Salsa was born, and may perhaps die, by celluloid. The 1973 Nuestra Cosa (Our Latin Thing) introduced the Fania All-Stars in a concert film at the Cheetah nightclub. Then 1974's Salsa confirmed the genre's name and the Fania stable's superstar status with a sold-out show at Yankee Stadium. The early Fania films crackle with the electricity of the new. The kids tapping out clave on tin cans in the back alleys and vacant lots of Nuestra Cosa's New York City are building a brave new Latin world from the refuse of the United States' manifest destiny. The archival footage of Desi Arnaz crooning "Babalu" for an amused Anglo crowd in Salsa is dismissed by sneering narrator Jerry Rivers (yes, Geraldo Rivera before Spanish was hip) as nothing more than a Latin minstrel show that would be run out of town forever by the Seventies' race savior salseros. The 1996 RMM documentary has a more reverent feel, tracing the trajectory the title promises from the origins of salsa in Cuban son through the glory days of Fania, to a sampling of where the sound has ended up: from the romantic R&B-inflected strains of New York's Marc Anthony to the frenetic instrumental high jinks of Havana's Los Van Van. Where Nuestra Cosa was a call to action, Yo Soy ... Del Son a la Salsa is a museum piece, preserving a movement that already has happened.
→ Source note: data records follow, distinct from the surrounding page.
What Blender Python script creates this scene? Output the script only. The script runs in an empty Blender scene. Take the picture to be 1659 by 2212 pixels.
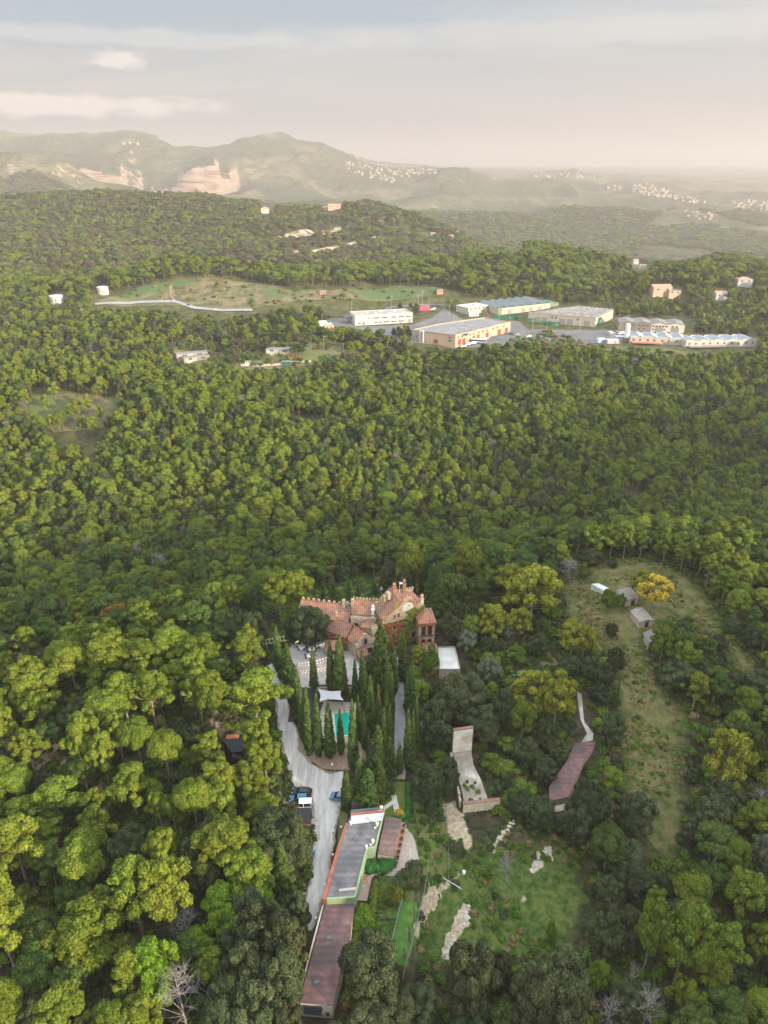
import bpy, bmesh, math, random, re
import numpy as np
from mathutils import Vector, Matrix
from mathutils.geometry import delaunay_2d_cdt
random.seed(7); rng = np.random.default_rng(11)
SC = bpy.context.scene; COL = SC.collection
R = math.radians
# ------------------------------------------------------------------ camera
PITCH = R(26.1); FPX = 1533.0; CX = 829.5; CY = 1106.0; H = 127.0      # pixel frame 1659 x 2212
cam = bpy.data.cameras.new('camera'); camo = bpy.data.objects.new('camera', cam); COL.objects.link(camo)
cam.sensor_fit = 'VERTICAL'; cam.sensor_height = 36; cam.lens = 36 * FPX / 2212
cam.clip_start = 1; cam.clip_end = 80000
camo.location = (0, 0, H); camo.rotation_euler = (R(90) - PITCH, 0, 0)
SC.camera = camo
# ------------------------------------------------------------------ light
SUN_EL, SUN_AZ = 13.0, 128.0          # azimuth clockwise from +Y (camera looks along +Y): behind right
sd = Vector((math.sin(R(SUN_AZ)) * math.cos(R(SUN_EL)), math.cos(R(SUN_AZ)) * math.cos(R(SUN_EL)), math.sin(R(SUN_EL))))
sun = bpy.data.lights.new('sun', 'SUN'); sun.energy = 5.0; sun.angle = R(2.5); sun.color = (1.0, .84, .62)
suno = bpy.data.objects.new('sun', sun); COL.objects.link(suno); suno.location = (200, -200, 400)
suno.rotation_euler = sd.to_track_quat('Z', 'Y').to_euler()
W = bpy.data.worlds.new('World'); SC.world = W; W.use_nodes = True
def build_sky():
    nt = W.node_tree; N = nt.nodes; L = nt.links
    for n in list(N): N.remove(n)
    out = N.new('ShaderNodeOutputWorld'); bg = N.new('ShaderNodeBackground')
    L.new(bg.outputs[0], out.inputs[0])
    sky = N.new('ShaderNodeTexSky'); sky.sky_type = 'NISHITA'; sky.sun_disc = False
    sky.sun_elevation = R(SUN_EL); sky.sun_rotation = R(SUN_AZ); sky.altitude = 300; sky.dust_density = 2.5
    sc = N.new('ShaderNodeVectorMath'); sc.operation = 'SCALE'; sc.inputs['Scale'].default_value = .10
    L.new(sky.outputs[0], sc.inputs[0])
    tc = N.new('ShaderNodeTexCoord'); sep = N.new('ShaderNodeSeparateXYZ'); L.new(tc.outputs['Generated'], sep.inputs[0])
    # clouds: a sheet of stratus seen in perspective (direction / elevation)
    zz = N.new('ShaderNodeMath'); zz.operation = 'MAXIMUM'; zz.inputs[1].default_value = .0; L.new(sep.outputs[2], zz.inputs[0])
    za = N.new('ShaderNodeMath'); za.operation = 'ADD'; za.inputs[1].default_value = .10; L.new(zz.outputs[0], za.inputs[0])
    dx = N.new('ShaderNodeMath'); dx.operation = 'DIVIDE'; L.new(sep.outputs[0], dx.inputs[0]); L.new(za.outputs[0], dx.inputs[1])
    dy = N.new('ShaderNodeMath'); dy.operation = 'DIVIDE'; L.new(sep.outputs[1], dy.inputs[0]); L.new(za.outputs[0], dy.inputs[1])
    cb = N.new('ShaderNodeCombineXYZ'); L.new(dx.outputs[0], cb.inputs[0]); L.new(dy.outputs[0], cb.inputs[1])
    mp = N.new('ShaderNodeMapping'); mp.inputs['Rotation'].default_value = (0, 0, R(12)); mp.inputs['Scale'].default_value = (.42, 1.35, 1); mp.inputs['Location'].default_value = (1.3, 4.2, 0)
    L.new(cb.outputs[0], mp.inputs[0])
    n1 = N.new('ShaderNodeTexNoise'); n1.inputs['Scale'].default_value = .62; n1.inputs['Detail'].default_value = 7; n1.inputs['Roughness'].default_value = .55; n1.inputs['Distortion'].default_value = .5
    L.new(mp.outputs[0], n1.inputs['Vector'])
    r1 = N.new('ShaderNodeValToRGB'); r1.color_ramp.elements[0].position = .38; r1.color_ramp.elements[1].position = .66
    r1.color_ramp.elements[0].color = (.30, .365, .43, 1); r1.color_ramp.elements[1].color = (.50, .49, .48, 1)
    L.new(n1.outputs['Fac'], r1.inputs[0])
    # elevation veil: warm haze low, blue-grey cloud high
    rv = N.new('ShaderNodeValToRGB'); e = rv.color_ramp.elements
    e[0].position = 0.0; e[0].color = (1, 1, 1, 1); e[1].position = .15; e[1].color = (0, 0, 0, 1)
    m1 = e.new(.06); m1.color = (.62, .62, .62, 1)
    L.new(zz.outputs[0], rv.inputs[0])
    low = N.new('ShaderNodeMix'); low.data_type = 'RGBA'; L.new(rv.outputs[0], low.inputs['Factor'])
    L.new(r1.outputs[0], low.inputs['A']); low.inputs['B'].default_value = (.425, .36, .345, 1)
    # two separate clouds low over the hills: a long bank and a small cumulus
    ax = N.new('ShaderNodeMath'); ax.operation = 'DIVIDE'; L.new(sep.outputs[0], ax.inputs[0]); L.new(sep.outputs[1], ax.inputs[1])
    cur = low.outputs['Result']
    for (a0, aw, e0, ew, sc_, amt, colr) in ((-.44, .27, .060, .013, 26, .95, (.74, .655, .59)), (-.318, .034, .106, .0105, 60, .9, (.70, .63, .57)), (-.30, .30, .128, .010, 20, .5, (.58, .56, .54)), (.30, .5, .135, .016, 14, .5, (.58, .55, .52)), (-.50, .06, .120, .012, 40, .5, (.54, .52, .49))):
        def M(op, i0, i1):
            m_ = N.new('ShaderNodeMath'); m_.operation = op
            for q, w_ in ((0, i0), (1, i1)):
                if isinstance(w_, (int, float)): m_.inputs[q].default_value = w_
                else: L.new(w_, m_.inputs[q])
            return m_.outputs[0]
        a_ = M('DIVIDE', M('SUBTRACT', ax.outputs[0], a0), aw); b_ = M('DIVIDE', M('SUBTRACT', sep.outputs[2], e0), ew)
        d_ = M('SQRT', M('ADD', M('MULTIPLY', a_, a_), M('MULTIPLY', b_, b_)), 0)
        cv = N.new('ShaderNodeCombineXYZ'); L.new(ax.outputs[0], cv.inputs[0]); L.new(M('MULTIPLY', sep.outputs[2], 3.0), cv.inputs[1])
        nn = N.new('ShaderNodeTexNoise'); nn.inputs['Scale'].default_value = sc_; nn.inputs['Detail'].default_value = 6; L.new(cv.outputs[0], nn.inputs['Vector'])
        d_ = M('ADD', d_, M('MULTIPLY', M('SUBTRACT', nn.outputs['Fac'], .5), 1.5))
        mr_ = N.new('ShaderNodeMapRange'); mr_.interpolation_type = 'SMOOTHSTEP'; mr_.inputs['From Min'].default_value = 1.15; mr_.inputs['From Max'].default_value = .45; mr_.inputs['To Max'].default_value = amt; L.new(d_, mr_.inputs[0])
        xm = N.new('ShaderNodeMix'); xm.data_type = 'RGBA'; L.new(mr_.outputs[0], xm.inputs['Factor']); L.new(cur, xm.inputs['A']); xm.inputs['B'].default_value = (*colr, 1); cur = xm.outputs['Result']
    mx = N.new('ShaderNodeMix'); mx.data_type = 'RGBA'; mx.inputs['Factor'].default_value = .90
    L.new(sc.outputs[0], mx.inputs['A']); L.new(cur, mx.inputs['B'])
    # sky above the frame brightened to add fill light in the shade
    zb = N.new('ShaderNodeMapRange'); zb.inputs['From Min'].default_value = .17; zb.inputs['From Max'].default_value = .55; zb.inputs['To Min'].default_value = 1; zb.inputs['To Max'].default_value = 4.4
    L.new(zz.outputs[0], zb.inputs[0]); vs = N.new('ShaderNodeVectorMath'); vs.operation = 'SCALE'; L.new(mx.outputs['Result'], vs.inputs[0]); L.new(zb.outputs[0], vs.inputs['Scale'])
    L.new(vs.outputs[0], bg.inputs['Color']); bg.inputs['Strength'].default_value = .62
build_sky()
SC.view_settings.view_transform = 'Standard'; SC.view_settings.look = 'None'; SC.view_settings.exposure = 1.2; SC.view_settings.gamma = 1
SC.cycles.use_denoising = True; SC.cycles.denoising_prefilter = 'ACCURATE'; SC.cycles.denoising_input_passes = 'RGB_ALBEDO_NORMAL'; SC.cycles.max_bounces = 5; SC.cycles.diffuse_bounces = 3; SC.cycles.glossy_bounces = 2
SC.cycles.volume_bounces = 1; SC.cycles.transparent_max_bounces = 8
SC.cycles.caustics_reflective = False; SC.cycles.caustics_refractive = False
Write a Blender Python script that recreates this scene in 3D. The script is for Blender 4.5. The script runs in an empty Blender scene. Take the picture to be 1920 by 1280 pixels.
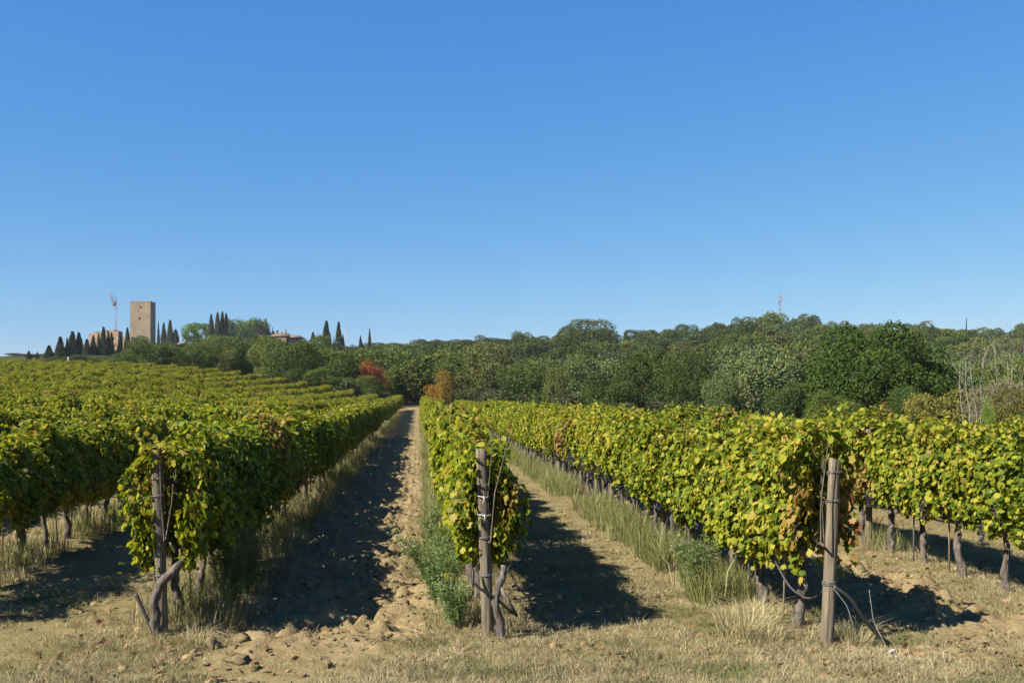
import bpy, math, random
import numpy as np
from mathutils import Vector, Matrix

scene = bpy.context.scene
COL = scene.collection
R = math.radians

# ------------------------------------------------------------------ camera, sky, sun, exposure
CAM_H = 2.2
YAW = R(5.355)                      # camera turned this far to the right of the vine rows (rows run along +Y)
FPX = 1867.0                        # focal length in pixels of the 1920 px wide photograph
VH = 757.0                          # level horizon line in the photograph
cam_d = bpy.data.cameras.new('camera')
cam_d.sensor_width = 36.0
cam_d.lens = 36.0 * FPX / 1920.0
cam_d.shift_y = (VH - 640.0) / 1920.0
cam_d.clip_start = 0.1
cam_d.clip_end = 6000.0
cam = bpy.data.objects.new('camera', cam_d)
COL.objects.link(cam)
cam.location = (0, 0, CAM_H)
cam.rotation_euler = (R(90), 0, -YAW)
scene.camera = cam

SUN_H = Vector((-1.0, -0.50)).normalized()    # horizontal direction towards the sun
SUN_EL = R(41.5)
world = bpy.data.worlds.new('World')
scene.world = world
world.use_nodes = True
wn = world.node_tree
wn.nodes.clear()
w_out = wn.nodes.new('ShaderNodeOutputWorld')
w_bg = wn.nodes.new('ShaderNodeBackground')
sky = wn.nodes.new('ShaderNodeTexSky')
sky.sky_type = 'NISHITA'
sky.sun_disc = False
sky.sun_elevation = SUN_EL
sky.sun_rotation = math.atan2(SUN_H.x, SUN_H.y)
sky.altitude = 300
sky.air_density = 1.0
sky.dust_density = 0.0
sky.ozone_density = 10.0
w_bg.inputs['Strength'].default_value = 0.052
# the camera's deep saturated blue: one tone curve per colour channel, the same over the whole sky
w_sep = wn.nodes.new('ShaderNodeSeparateColor'); w_com = wn.nodes.new('ShaderNodeCombineColor')
wn.links.new(sky.outputs[0], w_sep.inputs[0])
for ch, (gain, gam) in enumerate(((0.64, 1.20), (1.17, 0.73), (2.95, 0.30))):
    w_p = wn.nodes.new('ShaderNodeMath'); w_p.operation = 'POWER'; w_p.inputs[1].default_value = gam
    w_m = wn.nodes.new('ShaderNodeMath'); w_m.operation = 'MULTIPLY'; w_m.inputs[1].default_value = gain
    wn.links.new(w_sep.outputs[ch], w_p.inputs[0]); wn.links.new(w_p.outputs[0], w_m.inputs[0]); wn.links.new(w_m.outputs[0], w_com.inputs[ch])
wn.links.new(w_com.outputs[0], w_bg.inputs['Color'])
wn.links.new(w_bg.outputs[0], w_out.inputs['Surface'])

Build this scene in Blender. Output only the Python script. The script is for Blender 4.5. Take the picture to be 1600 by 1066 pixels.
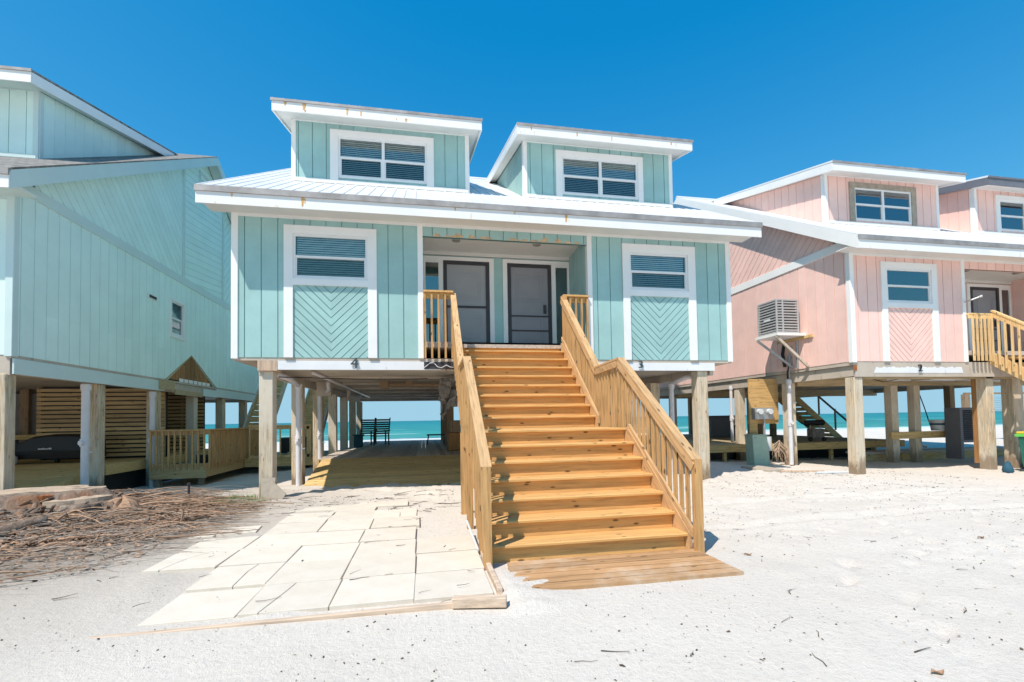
import bpy, bmesh, math, random
from mathutils import Vector, Matrix, noise
random.seed(7)
R = math.radians
for o in list(bpy.data.objects): bpy.data.objects.remove(o)
S = bpy.context.scene
COL = S.collection

# ------------------------------------------------------------------ camera
CAMZ = 1.56
yaw, pitch, roll = R(10.65), R(1.87), R(-0.98)
cy_, sy_, cp_, sp_ = math.cos(yaw), math.sin(yaw), math.cos(pitch), math.sin(pitch)
F = Vector((sy_*cp_, cy_*cp_, sp_)); R0 = Vector((cy_, -sy_, 0)); U0 = R0.cross(F)
RR = math.cos(roll)*R0 + math.sin(roll)*U0; UU = -math.sin(roll)*R0 + math.cos(roll)*U0
cd = bpy.data.cameras.new("camera"); cam = bpy.data.objects.new("camera", cd); COL.objects.link(cam)
cam.matrix_world = Matrix(((RR.x, UU.x, -F.x, 0), (RR.y, UU.y, -F.y, 0), (RR.z, UU.z, -F.z, CAMZ), (0, 0, 0, 1)))
cd.sensor_fit = 'HORIZONTAL'; cd.sensor_width = 36; cd.lens = 735.8/1600*36
cd.shift_y = (631-533)/1600; cd.clip_start = 0.05; cd.clip_end = 60000
S.camera = cam

# ------------------------------------------------------------------ sky, sun, exposure
W = bpy.data.worlds.new("World"); S.world = W; W.use_nodes = True
nt = W.node_tree; bg = nt.nodes['Background']
sky = nt.nodes.new('ShaderNodeTexSky'); sky.sky_type = 'NISHITA'; sky.sun_disc = False
sky.sun_elevation = R(56); sky.sun_rotation = R(227); sky.altitude = 0
sky.air_density = 1.0; sky.dust_density = 0.0; sky.ozone_density = 1.0
# clear tropical air: less red, more blue than the default atmosphere
def vmath(op, a, b):
    x = nt.nodes.new('ShaderNodeVectorMath'); x.operation = op; nt.links.new(a, x.inputs[0])
    if isinstance(b, tuple): x.inputs[1].default_value = b
    else: nt.links.new(b, x.inputs[1])
    return x.outputs[0]
sx = vmath('MAXIMUM', vmath('ADD', sky.outputs[0], (-0.85, 0, 0)), (0.04, 0.04, 0.04))
sy = vmath('MULTIPLY', vmath('DIVIDE', sx, vmath('ADD', sx, (19.5, 8.7, 3.2))), (10.6, 9.3, 7.3))
sy = vmath('MINIMUM', sy, (1.95, 3.45, 4.35))
nt.links.new(sy, bg.inputs[0]); bg.inputs[1].default_value = 0.15
sd = bpy.data.lights.new("sun", 'SUN'); sd.energy = 4.15; sd.angle = R(0.53); sd.color = (1.0, 0.92, 0.825)
so = bpy.data.objects.new("sun", sd); COL.objects.link(so)
so.rotation_euler = Vector((-0.49, -0.46, 1.0)).to_track_quat('Z', 'Y').to_euler()
S.view_settings.view_transform = 'Standard'; S.view_settings.look = 'None'
S.view_settings.exposure = 0.30; S.view_settings.gamma = 1
S.render.engine = 'CYCLES'

# ------------------------------------------------------------------ materials
def newmat(name):
    m = bpy.data.materials.new(name); m.use_nodes = True
    n = m.node_tree; b = n.nodes['Principled BSDF']
    return m, n, b
def nd(n, t, **k):
    x = n.nodes.new(t)
    for a, v in k.items(): setattr(x, a, v)
    return x
def coords(n, scale, kind='Object'):
    tc = nd(n, 'ShaderNodeTexCoord'); mp = nd(n, 'ShaderNodeMapping')
    n.links.new(tc.outputs[kind], mp.inputs[0]); mp.inputs['Scale'].default_value = scale
    return mp.outputs[0]
def noise_(n, vec, scale, detail=4, rough=0.55):
    x = nd(n, 'ShaderNodeTexNoise'); x.inputs['Scale'].default_value = scale
    x.inputs['Detail'].default_value = detail; x.inputs['Roughness'].default_value = rough
    n.links.new(vec, x.inputs['Vector']); return x.outputs['Fac']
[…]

Long before the advent of MTV, the images of the All-Stars jamming onstage sold enough records for a minority ethnic and largely immigrant group to create an independent music industry of its own. Over the next quarter century, the majors caught on to the selling power of Latin music; as fast as RMM could birth new stars, Sony and others would woo them away. By 1996 Latinos no longer were a community building their own barrios in the belly of the beast. Instead they had become another demographic whose tropically accented desires the marketing departments of the majors would try to tap. Compared to the hemorrhage of RMM's platinum-selling acts, bankruptcy may not even be the heaviest blow sustained by the independent label.